- **EXERCISE OBJECTIVE**:
Print each line exactly as it is given.
────
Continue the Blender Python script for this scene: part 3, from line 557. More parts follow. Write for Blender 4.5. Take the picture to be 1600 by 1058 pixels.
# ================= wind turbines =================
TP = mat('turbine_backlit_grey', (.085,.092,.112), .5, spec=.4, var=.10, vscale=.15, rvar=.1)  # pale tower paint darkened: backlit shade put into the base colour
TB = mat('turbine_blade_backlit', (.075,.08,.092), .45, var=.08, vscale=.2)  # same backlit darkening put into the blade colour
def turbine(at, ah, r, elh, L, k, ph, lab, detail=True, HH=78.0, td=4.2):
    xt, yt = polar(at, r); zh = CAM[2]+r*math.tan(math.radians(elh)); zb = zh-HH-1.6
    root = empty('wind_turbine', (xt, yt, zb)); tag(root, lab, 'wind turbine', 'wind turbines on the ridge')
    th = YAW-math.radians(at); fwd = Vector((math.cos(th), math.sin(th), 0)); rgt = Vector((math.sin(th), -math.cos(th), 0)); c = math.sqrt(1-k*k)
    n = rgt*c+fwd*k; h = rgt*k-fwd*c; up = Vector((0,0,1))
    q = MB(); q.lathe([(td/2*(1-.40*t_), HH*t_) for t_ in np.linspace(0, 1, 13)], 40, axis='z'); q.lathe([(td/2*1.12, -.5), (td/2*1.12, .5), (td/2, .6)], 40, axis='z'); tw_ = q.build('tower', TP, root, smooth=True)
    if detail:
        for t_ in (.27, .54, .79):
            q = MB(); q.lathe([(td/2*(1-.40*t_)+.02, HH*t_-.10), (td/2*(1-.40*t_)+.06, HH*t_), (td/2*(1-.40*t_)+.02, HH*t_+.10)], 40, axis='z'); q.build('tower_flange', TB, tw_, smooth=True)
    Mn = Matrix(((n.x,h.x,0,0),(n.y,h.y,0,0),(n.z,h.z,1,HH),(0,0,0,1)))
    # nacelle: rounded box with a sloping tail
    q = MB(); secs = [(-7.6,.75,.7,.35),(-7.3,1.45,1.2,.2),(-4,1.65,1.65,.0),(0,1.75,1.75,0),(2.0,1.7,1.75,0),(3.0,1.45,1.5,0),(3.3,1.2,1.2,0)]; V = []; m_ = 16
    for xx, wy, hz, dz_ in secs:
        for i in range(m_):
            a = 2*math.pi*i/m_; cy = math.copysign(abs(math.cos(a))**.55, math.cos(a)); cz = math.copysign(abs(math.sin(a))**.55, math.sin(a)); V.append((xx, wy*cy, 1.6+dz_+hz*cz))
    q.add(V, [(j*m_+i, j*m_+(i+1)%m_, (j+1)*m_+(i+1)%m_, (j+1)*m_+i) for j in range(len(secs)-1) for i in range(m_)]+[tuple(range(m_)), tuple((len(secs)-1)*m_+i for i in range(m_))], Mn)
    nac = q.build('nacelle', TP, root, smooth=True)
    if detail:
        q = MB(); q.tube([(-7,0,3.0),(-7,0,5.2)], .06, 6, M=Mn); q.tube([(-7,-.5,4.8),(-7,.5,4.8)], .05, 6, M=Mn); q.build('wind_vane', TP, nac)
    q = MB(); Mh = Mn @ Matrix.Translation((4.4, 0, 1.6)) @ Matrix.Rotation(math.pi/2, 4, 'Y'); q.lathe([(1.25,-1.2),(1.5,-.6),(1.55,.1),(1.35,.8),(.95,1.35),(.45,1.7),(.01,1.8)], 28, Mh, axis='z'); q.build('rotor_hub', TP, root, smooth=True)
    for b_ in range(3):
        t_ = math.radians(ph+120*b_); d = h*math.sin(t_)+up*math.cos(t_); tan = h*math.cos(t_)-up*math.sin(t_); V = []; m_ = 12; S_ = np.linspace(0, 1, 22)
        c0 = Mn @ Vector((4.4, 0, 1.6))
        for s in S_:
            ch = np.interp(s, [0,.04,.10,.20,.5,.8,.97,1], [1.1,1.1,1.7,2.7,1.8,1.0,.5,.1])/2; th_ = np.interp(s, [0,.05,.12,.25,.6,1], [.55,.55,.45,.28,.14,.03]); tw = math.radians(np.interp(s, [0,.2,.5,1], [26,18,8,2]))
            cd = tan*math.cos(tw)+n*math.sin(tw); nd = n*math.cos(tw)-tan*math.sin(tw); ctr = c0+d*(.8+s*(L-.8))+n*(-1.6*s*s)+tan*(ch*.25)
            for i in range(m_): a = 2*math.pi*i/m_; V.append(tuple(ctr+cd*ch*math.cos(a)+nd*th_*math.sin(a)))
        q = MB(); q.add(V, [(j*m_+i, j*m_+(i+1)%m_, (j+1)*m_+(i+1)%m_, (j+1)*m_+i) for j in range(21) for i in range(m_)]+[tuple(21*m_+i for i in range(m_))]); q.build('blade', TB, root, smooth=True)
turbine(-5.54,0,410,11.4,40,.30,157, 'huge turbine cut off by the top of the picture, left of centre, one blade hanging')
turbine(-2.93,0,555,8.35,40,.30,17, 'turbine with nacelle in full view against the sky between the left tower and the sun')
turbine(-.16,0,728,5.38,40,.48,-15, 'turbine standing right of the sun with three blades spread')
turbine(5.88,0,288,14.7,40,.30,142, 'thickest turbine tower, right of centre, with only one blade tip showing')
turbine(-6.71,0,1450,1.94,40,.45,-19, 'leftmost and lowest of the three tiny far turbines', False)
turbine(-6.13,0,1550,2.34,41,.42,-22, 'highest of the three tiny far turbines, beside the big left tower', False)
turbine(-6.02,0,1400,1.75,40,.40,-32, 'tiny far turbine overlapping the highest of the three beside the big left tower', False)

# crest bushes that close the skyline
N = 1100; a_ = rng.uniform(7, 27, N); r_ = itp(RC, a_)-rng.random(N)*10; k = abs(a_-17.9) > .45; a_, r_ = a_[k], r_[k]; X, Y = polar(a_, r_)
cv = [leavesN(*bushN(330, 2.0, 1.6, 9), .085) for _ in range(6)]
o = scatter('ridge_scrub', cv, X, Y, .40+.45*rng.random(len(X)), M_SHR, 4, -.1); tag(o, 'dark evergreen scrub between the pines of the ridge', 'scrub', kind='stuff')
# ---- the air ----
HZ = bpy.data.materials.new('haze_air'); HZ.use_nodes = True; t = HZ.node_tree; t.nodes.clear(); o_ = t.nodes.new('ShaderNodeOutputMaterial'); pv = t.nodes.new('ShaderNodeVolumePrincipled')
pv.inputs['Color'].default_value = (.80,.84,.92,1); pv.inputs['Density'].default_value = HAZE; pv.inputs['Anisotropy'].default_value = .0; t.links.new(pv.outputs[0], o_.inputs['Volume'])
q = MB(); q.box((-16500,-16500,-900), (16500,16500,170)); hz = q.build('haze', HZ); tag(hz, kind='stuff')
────
- **WRITTEN SOLUTION**:
Continue the Blender Python script for this scene: part 3, from line 557. More parts follow. Write for Blender 4.5. Take the picture to be 1600 by 1058 pixels.
# ================= wind turbines =================
TP = mat('turbine_backlit_grey', (.085,.092,.112), .5, spec=.4, var=.10, vscale=.15, rvar=.1)  # pale tower paint darkened: backlit shade put into the base colour
TB = mat('turbine_blade_backlit', (.075,.08,.092), .45, var=.08, vscale=.2)  # same backlit darkening put into the blade colour
def turbine(at, ah, r, elh, L, k, ph, lab, detail=True, HH=78.0, td=4.2):
    xt, yt = polar(at, r); zh = CAM[2]+r*math.tan(math.radians(elh)); zb = zh-HH-1.6
    root = empty('wind_turbine', (xt, yt, zb)); tag(root, lab, 'wind turbine', 'wind turbines on the ridge')
    th = YAW-math.radians(at); fwd = Vector((math.cos(th), math.sin(th), 0)); rgt = Vector((math.sin(th), -math.cos(th), 0)); c = math.sqrt(1-k*k)
    n = rgt*c+fwd*k; h = rgt*k-fwd*c; up = Vector((0,0,1))
    q = MB(); q.lathe([(td/2*(1-.40*t_), HH*t_) for t_ in np.linspace(0, 1, 13)], 40, axis='z'); q.lathe([(td/2*1.12, -.5), (td/2*1.12, .5), (td/2, .6)], 40, axis='z'); tw_ = q.build('tower', TP, root, smooth=True)
    if detail:
        for t_ in (.27, .54, .79):
            q = MB(); q.lathe([(td/2*(1-.40*t_)+.02, HH*t_-.10), (td/2*(1-.40*t_)+.06, HH*t_), (td/2*(1-.40*t_)+.02, HH*t_+.10)], 40, axis='z'); q.build('tower_flange', TB, tw_, smooth=True)
    Mn = Matrix(((n.x,h.x,0,0),(n.y,h.y,0,0),(n.z,h.z,1,HH),(0,0,0,1)))
    # nacelle: rounded box with a sloping tail
    q = MB(); secs = [(-7.6,.75,.7,.35),(-7.3,1.45,1.2,.2),(-4,1.65,1.65,.0),(0,1.75,1.75,0),(2.0,1.7,1.75,0),(3.0,1.45,1.5,0),(3.3,1.2,1.2,0)]; V = []; m_ = 16
    for xx, wy, hz, dz_ in secs:
        for i in range(m_):
            a = 2*math.pi*i/m_; cy = math.copysign(abs(math.cos(a))**.55, math.cos(a)); cz = math.copysign(abs(math.sin(a))**.55, math.sin(a)); V.append((xx, wy*cy, 1.6+dz_+hz*cz))
    q.add(V, [(j*m_+i, j*m_+(i+1)%m_, (j+1)*m_+(i+1)%m_, (j+1)*m_+i) for j in range(len(secs)-1) for i in range(m_)]+[tuple(range(m_)), tuple((len(secs)-1)*m_+i for i in range(m_))], Mn)
    nac = q.build('nacelle', TP, root, smooth=True)
    if detail:
        q = MB(); q.tube([(-7,0,3.0),(-7,0,5.2)], .06, 6, M=Mn); q.tube([(-7,-.5,4.8),(-7,.5,4.8)], .05, 6, M=Mn); q.build('wind_vane', TP, nac)
    q = MB(); Mh = Mn @ Matrix.Translation((4.4, 0, 1.6)) @ Matrix.Rotation(math.pi/2, 4, 'Y'); q.lathe([(1.25,-1.2),(1.5,-.6),(1.55,.1),(1.35,.8),(.95,1.35),(.45,1.7),(.01,1.8)], 28, Mh, axis='z'); q.build('rotor_hub', TP, root, smooth=True)
    for b_ in range(3):
        t_ = math.radians(ph+120*b_); d = h*math.sin(t_)+up*math.cos(t_); tan = h*math.cos(t_)-up*math.sin(t_); V = []; m_ = 12; S_ = np.linspace(0, 1, 22)
        c0 = Mn @ Vector((4.4, 0, 1.6))
        for s in S_:
            ch = np.interp(s, [0,.04,.10,.20,.5,.8,.97,1], [1.1,1.1,1.7,2.7,1.8,1.0,.5,.1])/2; th_ = np.interp(s, [0,.05,.12,.25,.6,1], [.55,.55,.45,.28,.14,.03]); tw = math.radians(np.interp(s, [0,.2,.5,1], [26,18,8,2]))
            cd = tan*math.cos(tw)+n*math.sin(tw); nd = n*math.cos(tw)-tan*math.sin(tw); ctr = c0+d*(.8+s*(L-.8))+n*(-1.6*s*s)+tan*(ch*.25)
            for i in range(m_): a = 2*math.pi*i/m_; V.append(tuple(ctr+cd*ch*math.cos(a)+nd*th_*math.sin(a)))
        q = MB(); q.add(V, [(j*m_+i, j*m_+(i+1)%m_, (j+1)*m_+(i+1)%m_, (j+1)*m_+i) for j in range(21) for i in range(m_)]+[tuple(21*m_+i for i in range(m_))]); q.build('blade', TB, root, smooth=True)
turbine(-5.54,0,410,11.4,40,.30,157, 'huge turbine cut off by the top of the picture, left of centre, one blade hanging')
turbine(-2.93,0,555,8.35,40,.30,17, 'turbine with nacelle in full view against the sky between the left tower and the sun')
turbine(-.16,0,728,5.38,40,.48,-15, 'turbine standing right of the sun with three blades spread')
turbine(5.88,0,288,14.7,40,.30,142, 'thickest turbine tower, right of centre, with only one blade tip showing')
turbine(-6.71,0,1450,1.94,40,.45,-19, 'leftmost and lowest of the three tiny far turbines', False)
turbine(-6.13,0,1550,2.34,41,.42,-22, 'highest of the three tiny far turbines, beside the big left tower', False)
turbine(-6.02,0,1400,1.75,40,.40,-32, 'tiny far turbine overlapping the highest of the three beside the big left tower', False)

# crest bushes that close the skyline
N = 1100; a_ = rng.uniform(7, 27, N); r_ = itp(RC, a_)-rng.random(N)*10; k = abs(a_-17.9) > .45; a_, r_ = a_[k], r_[k]; X, Y = polar(a_, r_)
cv = [leavesN(*bushN(330, 2.0, 1.6, 9), .085) for _ in range(6)]
o = scatter('ridge_scrub', cv, X, Y, .40+.45*rng.random(len(X)), M_SHR, 4, -.1); tag(o, 'dark evergreen scrub between the pines of the ridge', 'scrub', kind='stuff')
# ---- the air ----
HZ = bpy.data.materials.new('haze_air'); HZ.use_nodes = True; t = HZ.node_tree; t.nodes.clear(); o_ = t.nodes.new('ShaderNodeOutputMaterial'); pv = t.nodes.new('ShaderNodeVolumePrincipled')
pv.inputs['Color'].default_value = (.80,.84,.92,1); pv.inputs['Density'].default_value = HAZE; pv.inputs['Anisotropy'].default_value = .0; t.links.new(pv.outputs[0], o_.inputs['Volume'])
q = MB(); q.box((-16500,-16500,-900), (16500,16500,170)); hz = q.build('haze', HZ); tag(hz, kind='stuff')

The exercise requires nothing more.